Moniert wird im Aufruf auch, dass sich die Deutsche Bahn am Projekt Tren Mayo in Mexiko finanziell beteiligt. Die dortige Regierung behauptet, der Eisenbahnlinienbau diene der infrastrukturellen und wirtschaftlichen Entwicklung abgelegener Regionen. Während ein Teil der Bewohner*innen das Projekt begrüßt, sind andere strikt dagegen und sprechen von einer Fortsetzung kolonialistischer Praktiken.

Revision von Geschichtsbildern gefordert

Proteste und Gedenkveranstaltungen für die Opfer des Kolonialismus sind auch in Hamburg, Hannover, Bremen und Münster geplant. In Hamburg wird es um 18 Uhr vor der Kolumbus-Statue in der Hafencity eine Kundgebung geben. In den vergangenen Jahren waren Denkmäler wie dieses in vielen Ländern immer wieder Gegenstand von Protesten. In manchen Städten wurden sie sogar gestürzt, mit Farbbeuteln beworfen oder auf andere Weise beschädigt oder verändert.

Auch in deutschen Städten gibt es seit langem Diskussionen darüber, wie mit diesen Zeugnissen des Kolonialismus umgegangen werden soll. In vielen Aufrufen zum Aktionstag wird auch auf Femizide, die gezielte Ermordung widerständiger Frauen, eingegangen. Auch die Klimakrise wird vielfach thematisiert, von der die Menschen im globalen Süden, die am wenigsten dazu beigetragen haben, am meisten betroffen sind.

Der uruguayische Autor Eduardo Galeano hatte in seinem 1971 veröffentlichten Bestseller »Die offenen Adern Lateinamerikas« detailliert beschrieben, dass der Raub der Reichtümer und Bodenschätze des Kontinents die Grundlage für den Aufstieg des Kapitalismus in Europa und dessen globale Ausbreitung gelegt hat. Doch es hat lange gedauert, bevor auch in Europa der kolonialistische Geschichtsmythos um Kolumbus hinterfragt und die vermeintliche Entdeckung Amerikas als Beginn des Kolonialismus in großem Stil markiert wurde.

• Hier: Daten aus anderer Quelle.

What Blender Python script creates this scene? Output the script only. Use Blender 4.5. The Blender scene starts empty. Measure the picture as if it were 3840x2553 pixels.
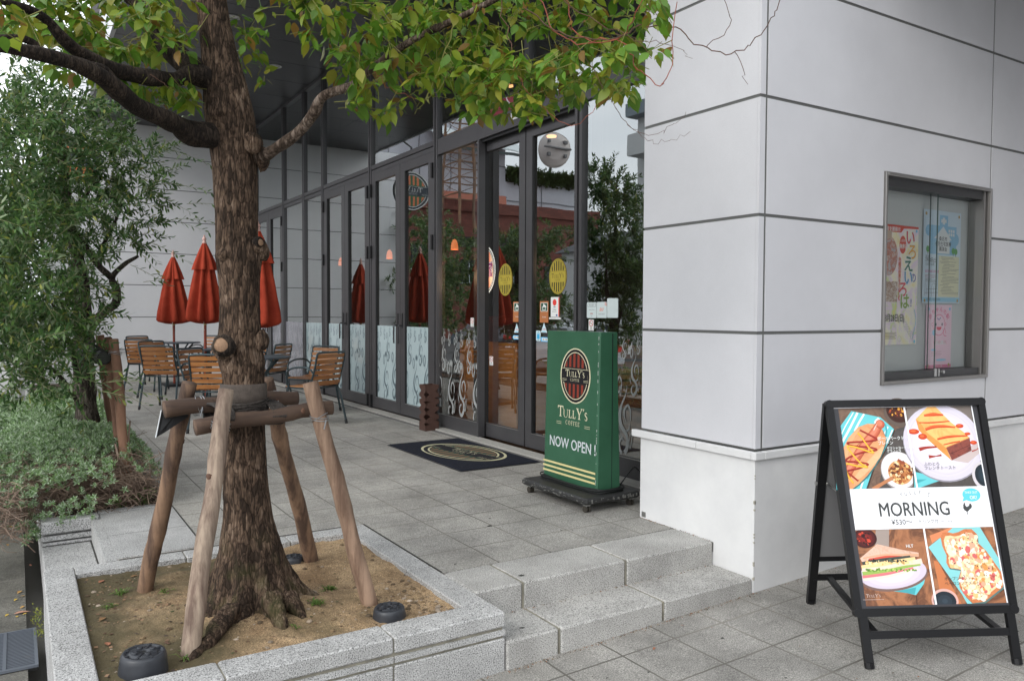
import bpy, math, random
from mathutils import Vector, Matrix, noise
R=math.radians; PI=math.pi
sc=bpy.context.scene
rnd=random.Random(7)
# ------------------------------------------------------------------ camera
CAM=Vector((0,0,1.70)); AZ=R(32.2); PITCH=math.atan((1276.5-1170.6)/2950); ROLL=R(.235)
FW=Vector((math.sin(AZ)*math.cos(PITCH),math.cos(AZ)*math.cos(PITCH),-math.sin(PITCH)))
RT=FW.cross(Vector((0,0,1))).normalized(); UP=RT.cross(FW)
RT,UP=math.cos(ROLL)*RT+math.sin(ROLL)*UP, math.cos(ROLL)*UP-math.sin(ROLL)*RT
cd=bpy.data.cameras.new('camera'); cam=bpy.data.objects.new('camera',cd); sc.collection.objects.link(cam)
cd.sensor_width=36; cd.lens=36*2950/3840; cd.clip_start=.05; cd.clip_end=900
M=Matrix((RT,UP,-FW)).transposed().to_4x4(); M.translation=CAM; cam.matrix_world=M
sc.camera=cam
# ------------------------------------------------------------------ sky and sun
w=bpy.data.worlds.new('World'); sc.world=w; w.use_nodes=True
nt=w.node_tree; nt.nodes.clear()
sky=nt.nodes.new('ShaderNodeTexSky'); sky.sky_type='NISHITA'; sky.sun_disc=False
SUN_EL=R(34); SUN_AZ=R(-111)      # azimuth measured from +Y towards +X
sky.sun_elevation=SUN_EL; sky.sun_rotation=SUN_AZ; sky.dust_density=4; sky.air_density=1.2; sky.ozone_density=2
hs=nt.nodes.new('ShaderNodeHueSaturation'); hs.inputs['Saturation'].default_value=.30
tc=nt.nodes.new('ShaderNodeTexCoord'); nz=nt.nodes.new('ShaderNodeTexNoise'); nz.inputs['Scale'].default_value=2.2; nz.inputs['Detail'].default_value=5
mp=nt.nodes.new('ShaderNodeMapping'); mp.inputs['Scale'].default_value=(1,1,3)
cr=nt.nodes.new('ShaderNodeValToRGB'); cr.color_ramp.elements[0].position=.3; cr.color_ramp.elements[1].position=.75
cr.color_ramp.elements[0].color=(8.0,8.5,9.2,1); cr.color_ramp.elements[1].color=(11.0,11.3,11.6,1)
mx=nt.nodes.new('ShaderNodeMix'); mx.data_type='RGBA'; mx.inputs[0].default_value=.85
bg=nt.nodes.new('ShaderNodeBackground'); bg.inputs['Strength'].default_value=.15
out=nt.nodes.new('ShaderNodeOutputWorld'); L=nt.links.new
L(sky.outputs[0],hs.inputs['Color']); L(tc.outputs['Generated'],mp.inputs[0]); L(mp.outputs[0],nz.inputs['Vector']); L(nz.outputs['Fac'],cr.inputs[0])
L(hs.outputs[0],mx.inputs[6]); L(cr.outputs[0],mx.inputs[7]); L(mx.outputs[2],bg.inputs['Color']); L(bg.outputs[0],out.inputs[0])
sl=bpy.data.lights.new('sun','SUN'); sl.energy=.95; sl.angle=R(32); sl.color=(1,.97,.92)
so=bpy.data.objects.new('sun',sl); sc.collection.objects.link(so)
sd=Vector((math.sin(SUN_AZ)*math.cos(SUN_EL),math.cos(SUN_AZ)*math.cos(SUN_EL),math.sin(SUN_EL)))
so.rotation_euler=sd.to_track_quat('Z','Y').to_euler()
sc.view_settings.view_transform='Standard'; sc.view_settings.look='None'; sc.view_settings.gamma=1
sc.view_settings.exposure=.50
try: sc.cycles.max_bounces=10; sc.cycles.transparent_max_bounces=16; sc.cycles.use_denoising=True
except Exception: pass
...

Erste antikoloniale Ansätze im Umfeld der Kommunistischen Internationale (KI) in den 1920er Jahren wurden erst viel später von linken Gruppen wieder aufgegriffen. Rund um den 500. Jahrestag der Eroberung Amerikas fanden 1992 in vielen Ländern antikoloniale Proteste statt. Die dabei geäußerten Anklagen wurden von der Ende der 1990er Jahre entstandenen globalisierungskritischen Bewegung aufgegriffen.

Seit dieser Zeit gibt es im Rahmen eines globalen Aktionstags Proteste von antirassistischen und antikolonialen Gruppen. Eine wichtige Rolle dabei spielt die zapatistische Bewegung in Mexiko. Auch in diesem Jahr hat ihr Nationaler Kongress der Indigenen (CNI) zu globalen dezentralen Protesten am 12. Oktober aufgerufen. Die Losung des CNI lautet: »Stoppt den Krieg gegen die Pueblos Mexikos und der Welt«, also gegen Dörfer und Communitys indigener Bewegungen.